The thought that cars will run their own "personal errands" when the users are not needing the cars is fantastic, and honestly, an obvious thing I had never thought of.
A couple things will be interesting when self driving cars are a full reality:
* Car drives over to the store and a worker loads it up with the items you purchased
* Car is added to an Uber Fleet when youre not needing it and makes you a few dollar per hour.
* Car gets washed/serviced autonomously
* Car monotnously drives around in killing time/parks free-far-away when your in a Financial District and parking isnt available
* Car is shared between multiple families/households.
* Apartment complexes have a dedicated shared car schedulable for use by tenants.
Given those scenarios, it looks like traffic pricing, as currently used in Singapore, for example, would need to become much more widespread for the society to properly share road resource.
I believe that will be a reality for electric cars regardless of self driving features. Its the essential next step is allocating vehicle costs correctly. Right now gas taxes take care of some of the allocation, but that obviously wont work in the future.
When you reach that stage of technology, why own a car at all ? By Ubering/Renting/Leasing into a fleet of autonomous cars, you get all of that with the addition of:
* Be able to chose the car for your immediate present needs (car/truck/sport)
* Have a car anywhere in the world
* Save money as you no longer need private parking space in your property.
Also most likely the cost of private car ownership is likely going to increase to the domain of luxury.
First because car manufacturer will want a piece of the fleet pie (see Volvo) and that will be a disputed market between Manufacturer/Uber-like/Rental Companies.

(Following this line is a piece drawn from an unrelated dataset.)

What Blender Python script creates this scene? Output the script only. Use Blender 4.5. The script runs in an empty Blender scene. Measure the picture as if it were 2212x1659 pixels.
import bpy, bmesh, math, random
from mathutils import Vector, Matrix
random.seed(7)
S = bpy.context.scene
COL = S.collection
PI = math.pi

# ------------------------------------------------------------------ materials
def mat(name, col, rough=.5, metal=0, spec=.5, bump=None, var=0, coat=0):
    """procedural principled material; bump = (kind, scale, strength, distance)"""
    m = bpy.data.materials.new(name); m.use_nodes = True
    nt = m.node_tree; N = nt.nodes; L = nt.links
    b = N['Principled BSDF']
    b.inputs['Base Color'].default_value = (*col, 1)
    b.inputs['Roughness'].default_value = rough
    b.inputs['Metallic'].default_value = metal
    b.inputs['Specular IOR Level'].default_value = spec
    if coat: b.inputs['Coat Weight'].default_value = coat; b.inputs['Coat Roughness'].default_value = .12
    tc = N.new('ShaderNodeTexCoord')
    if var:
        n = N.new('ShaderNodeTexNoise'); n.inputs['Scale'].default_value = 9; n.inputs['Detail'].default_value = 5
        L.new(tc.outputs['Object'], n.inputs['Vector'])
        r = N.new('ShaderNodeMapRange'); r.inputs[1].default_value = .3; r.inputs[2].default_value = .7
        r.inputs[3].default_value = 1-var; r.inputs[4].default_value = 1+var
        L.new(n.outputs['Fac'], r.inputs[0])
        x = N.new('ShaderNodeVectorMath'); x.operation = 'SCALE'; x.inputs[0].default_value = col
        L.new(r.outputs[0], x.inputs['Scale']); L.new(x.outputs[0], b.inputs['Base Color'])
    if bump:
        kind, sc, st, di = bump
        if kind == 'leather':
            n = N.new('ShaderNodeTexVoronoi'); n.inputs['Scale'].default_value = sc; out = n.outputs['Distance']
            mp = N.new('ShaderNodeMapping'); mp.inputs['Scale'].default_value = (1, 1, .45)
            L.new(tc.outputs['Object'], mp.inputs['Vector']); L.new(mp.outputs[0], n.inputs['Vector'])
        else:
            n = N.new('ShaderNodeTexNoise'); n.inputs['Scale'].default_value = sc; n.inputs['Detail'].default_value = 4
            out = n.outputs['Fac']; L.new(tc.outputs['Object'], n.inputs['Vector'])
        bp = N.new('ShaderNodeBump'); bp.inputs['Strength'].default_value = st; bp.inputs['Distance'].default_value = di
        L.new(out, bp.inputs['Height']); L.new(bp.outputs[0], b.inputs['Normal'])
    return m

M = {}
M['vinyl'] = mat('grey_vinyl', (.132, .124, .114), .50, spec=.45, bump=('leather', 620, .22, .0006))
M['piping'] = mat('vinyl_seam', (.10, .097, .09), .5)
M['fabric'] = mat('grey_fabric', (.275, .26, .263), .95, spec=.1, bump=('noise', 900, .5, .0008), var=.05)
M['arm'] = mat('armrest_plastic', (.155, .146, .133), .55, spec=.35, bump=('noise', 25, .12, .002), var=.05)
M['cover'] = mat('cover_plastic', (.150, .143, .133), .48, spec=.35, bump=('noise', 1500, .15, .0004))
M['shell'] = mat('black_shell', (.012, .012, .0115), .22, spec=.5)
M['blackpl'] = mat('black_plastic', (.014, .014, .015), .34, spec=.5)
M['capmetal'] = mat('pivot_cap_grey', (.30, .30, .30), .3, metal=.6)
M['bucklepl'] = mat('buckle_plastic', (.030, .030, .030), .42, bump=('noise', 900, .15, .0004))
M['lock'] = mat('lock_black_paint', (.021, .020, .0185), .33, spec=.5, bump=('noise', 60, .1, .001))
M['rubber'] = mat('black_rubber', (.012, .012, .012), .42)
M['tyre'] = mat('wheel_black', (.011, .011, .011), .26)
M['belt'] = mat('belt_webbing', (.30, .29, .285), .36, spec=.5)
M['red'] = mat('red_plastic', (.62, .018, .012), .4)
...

Then government are going to like fleets. Working with a few large partners is going to make stuff like dynamic traffic management doable, cities will be able to enforce very strict policies, and minimise the space allocated to car. For example in the EU they are destroying public parking space in the cities, do not allow building of private parking space either for offices or houses.
So car manufacturer won't want to sell you car and government won't want you to own one - good luck :-)
Eh, there are successful niche manufacturers now, I imagine there will always be someone willing to sell you your own vehicle for the indefinite future, at a price at least as low as today and probably lower.
I like these ideas, but they call come at the cost of the availability of the car, and I don't know how often people will actually do them. Let's say you send your car off, and it does an errand for you and is due back at 11:30, so you can take it out for lunch at noon. Now the car gets stuck in traffic, or the weather turns bad, and the car can't return until 12:15. That's frustrating. Likewise, say you send it off to drive around until you need it at 5. However, everyone else is also doing that, and there's a huge traffic jam at the entrance to the financial district, and your car doesn't actually show up until 5:30, causing you to miss you dinner reservations.
I've owned an unreliable car, that didn't start every time, and it totally sucked.
It just seems like a car is the wrong form factor for all of these tasks. Or more importantly, doing all of theses task atomically using cars as the atoms is awfully inefficient and cumbersome. So much capital and physical resource goes into manufacturing cars, and to then use a lumbering metal cage to pick up groceries when transporting a human is no longer a requirement seems silly.
There is also the issue that car infrastructure dominating humans living spaces and running out of space has become an increasing issue and EV/vehicle automony only embeds the issue deeper into our societies practices. We should be finding ways to replace cars.
Disclaimer, I come from rural South Australia and would have found it very difficult to live without a car due to the long distances involved and complete lack of public transportation outside of the (only) city center. So I empathize with the rural need for cars. But the majority of people who would buy an autonomous EV are not going to be rural, and probably have better alternatives.
To make my writing tighter I sometimes take liberties by assuming that my audience can connect a thought (or observe a pun) without me needing to delve into the details.
So when I wrote "In the long run" I thought I could rely on HN readers to connect the idea that electric cars will fully replace fossil fuel ones and that self-driving will be ubiquitous.